Liverpool striker Luis Suárez "sometimes has the mentality of a child" when he plays football, according to the man who brought him to Europe.

Henk Veldmate signed the Uruguay international for Groningen from Nacional as a 19-year-old in 2006 and said Suárez's character was heavily influenced by his South American upbringing.

"He's a grown up person but also, in the way he likes playing football, he sometimes has the mentality of a child," said the Dutch club's sporting director.

"That's the way he enjoys playing.

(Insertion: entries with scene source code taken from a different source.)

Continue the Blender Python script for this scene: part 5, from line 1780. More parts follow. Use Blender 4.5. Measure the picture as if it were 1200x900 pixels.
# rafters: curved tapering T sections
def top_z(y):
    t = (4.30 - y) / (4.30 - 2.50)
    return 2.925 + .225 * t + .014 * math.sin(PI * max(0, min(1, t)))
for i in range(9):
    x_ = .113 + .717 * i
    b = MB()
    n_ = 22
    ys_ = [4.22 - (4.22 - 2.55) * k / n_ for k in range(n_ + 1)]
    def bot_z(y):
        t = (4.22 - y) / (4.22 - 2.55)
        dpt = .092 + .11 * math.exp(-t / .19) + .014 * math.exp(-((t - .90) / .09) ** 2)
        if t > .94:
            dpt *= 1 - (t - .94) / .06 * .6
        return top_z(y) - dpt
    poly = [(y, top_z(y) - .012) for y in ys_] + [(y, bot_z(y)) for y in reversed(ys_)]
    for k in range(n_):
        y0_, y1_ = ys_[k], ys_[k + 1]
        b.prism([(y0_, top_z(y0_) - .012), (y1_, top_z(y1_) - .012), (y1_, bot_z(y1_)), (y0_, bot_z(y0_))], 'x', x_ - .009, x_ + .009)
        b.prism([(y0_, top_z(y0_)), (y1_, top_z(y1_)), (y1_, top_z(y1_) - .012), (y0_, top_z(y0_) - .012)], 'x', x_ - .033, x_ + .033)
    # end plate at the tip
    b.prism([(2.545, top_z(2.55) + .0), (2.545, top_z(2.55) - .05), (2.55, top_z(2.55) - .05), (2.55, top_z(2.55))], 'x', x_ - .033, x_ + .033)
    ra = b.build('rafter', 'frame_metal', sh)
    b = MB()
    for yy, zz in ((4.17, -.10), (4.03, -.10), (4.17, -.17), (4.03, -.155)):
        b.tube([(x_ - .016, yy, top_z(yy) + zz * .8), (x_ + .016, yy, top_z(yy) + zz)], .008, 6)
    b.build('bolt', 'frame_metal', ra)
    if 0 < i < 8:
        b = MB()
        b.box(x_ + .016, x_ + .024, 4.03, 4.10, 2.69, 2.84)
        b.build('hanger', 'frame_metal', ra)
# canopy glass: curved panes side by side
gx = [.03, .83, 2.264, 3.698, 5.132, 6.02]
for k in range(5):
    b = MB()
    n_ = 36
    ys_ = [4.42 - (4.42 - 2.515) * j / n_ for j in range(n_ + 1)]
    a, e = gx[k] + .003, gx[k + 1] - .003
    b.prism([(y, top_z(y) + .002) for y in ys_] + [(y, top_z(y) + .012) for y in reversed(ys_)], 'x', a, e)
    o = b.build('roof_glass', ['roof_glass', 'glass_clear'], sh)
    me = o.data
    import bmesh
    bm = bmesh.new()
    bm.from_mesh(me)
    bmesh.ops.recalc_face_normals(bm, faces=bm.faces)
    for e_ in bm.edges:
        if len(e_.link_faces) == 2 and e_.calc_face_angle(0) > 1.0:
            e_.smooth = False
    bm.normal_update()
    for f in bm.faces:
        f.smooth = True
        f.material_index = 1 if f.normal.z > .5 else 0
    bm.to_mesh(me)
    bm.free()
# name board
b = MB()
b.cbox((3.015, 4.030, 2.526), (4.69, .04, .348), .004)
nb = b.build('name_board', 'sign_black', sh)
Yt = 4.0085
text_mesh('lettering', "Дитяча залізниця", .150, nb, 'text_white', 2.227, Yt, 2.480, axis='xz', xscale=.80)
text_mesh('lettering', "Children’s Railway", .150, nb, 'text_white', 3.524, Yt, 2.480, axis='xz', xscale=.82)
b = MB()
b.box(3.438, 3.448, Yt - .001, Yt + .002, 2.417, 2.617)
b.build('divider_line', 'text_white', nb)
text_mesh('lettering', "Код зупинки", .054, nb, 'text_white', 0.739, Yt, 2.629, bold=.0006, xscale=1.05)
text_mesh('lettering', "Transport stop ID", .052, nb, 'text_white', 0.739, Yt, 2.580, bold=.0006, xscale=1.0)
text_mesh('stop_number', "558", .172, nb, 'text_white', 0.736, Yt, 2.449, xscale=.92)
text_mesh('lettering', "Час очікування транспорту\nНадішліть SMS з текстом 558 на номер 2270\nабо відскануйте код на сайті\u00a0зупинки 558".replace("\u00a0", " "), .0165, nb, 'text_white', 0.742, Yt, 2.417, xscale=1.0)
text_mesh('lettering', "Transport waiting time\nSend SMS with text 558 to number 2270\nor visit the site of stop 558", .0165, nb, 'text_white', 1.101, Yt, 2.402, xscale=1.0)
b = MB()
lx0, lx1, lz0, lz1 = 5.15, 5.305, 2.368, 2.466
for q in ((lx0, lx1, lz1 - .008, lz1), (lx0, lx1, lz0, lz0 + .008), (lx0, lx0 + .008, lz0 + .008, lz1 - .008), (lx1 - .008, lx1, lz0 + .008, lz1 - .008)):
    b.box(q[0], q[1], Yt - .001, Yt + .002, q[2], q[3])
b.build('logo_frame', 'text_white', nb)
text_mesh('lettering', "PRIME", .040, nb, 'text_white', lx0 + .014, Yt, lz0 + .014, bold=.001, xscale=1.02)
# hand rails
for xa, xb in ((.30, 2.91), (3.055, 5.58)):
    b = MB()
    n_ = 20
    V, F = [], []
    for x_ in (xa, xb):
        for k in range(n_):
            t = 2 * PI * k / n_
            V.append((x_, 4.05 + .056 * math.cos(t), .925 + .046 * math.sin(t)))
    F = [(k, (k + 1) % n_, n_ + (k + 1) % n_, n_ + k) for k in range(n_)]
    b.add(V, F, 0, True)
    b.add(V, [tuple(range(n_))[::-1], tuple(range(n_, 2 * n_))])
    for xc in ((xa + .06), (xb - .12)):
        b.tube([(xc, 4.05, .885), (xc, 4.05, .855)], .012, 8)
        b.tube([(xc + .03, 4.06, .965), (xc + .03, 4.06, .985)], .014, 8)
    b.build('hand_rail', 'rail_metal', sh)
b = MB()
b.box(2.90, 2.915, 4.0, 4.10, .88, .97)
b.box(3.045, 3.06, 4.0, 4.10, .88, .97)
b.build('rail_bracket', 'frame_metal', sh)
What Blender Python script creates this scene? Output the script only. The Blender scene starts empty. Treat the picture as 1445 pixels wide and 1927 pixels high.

If you compare the mentality and attitude to Dutch players, then in South America it's dead or alive.

"To do the best for your family - it's a way of life and a way of surviving."

Liverpool manager Brendan Rodgers had suggested something similar in relation to Suárez's background when he spoke last week immediately after the player received a 10-match ban for biting Chelsea's Branislav Ivanović.

Suárez has totted up 19 games worth of suspensions in England

Veldmate, speaking in a Radio 5 Live documentary 'What's Eating Luis Suárez' to be broadcast tonight, added it took him just 15 minutes to decide they had to sign the forward.

He had travelled to Uruguay to watch another player but was so taken by Suárez he immediately changed his priority.

"He had everything you see today - he scored a goal and did some fantastic dribbles," Veldmate added.

"Sometimes you think he is lucky with his dribbles - he starts something and you think it is impossible but in the end it works and he creates a chance and scores a goal.

"He dived to win a penalty, so all the things we see in Luis' potential we saw in that 15 minutes and most importantly we saw he was a winner."

Former Groningen team-mate Hugo Alves said that will to win was evident from the moment he arrived at the club.

"He is the type of player that once inside the box he is capable of anything to score a goal, to get the ball from an opponent," he said.

"He does anything to win. He is a winner. And because of his way of thinking, if he is in the heat of the moment, full of emotion, he makes these kind of mistakes.

"In the middle of an emotional game, he can vent it in the wrong way.

"Obviously this kind of thing (biting) shouldn't happen, cannot happen. It's happened to him."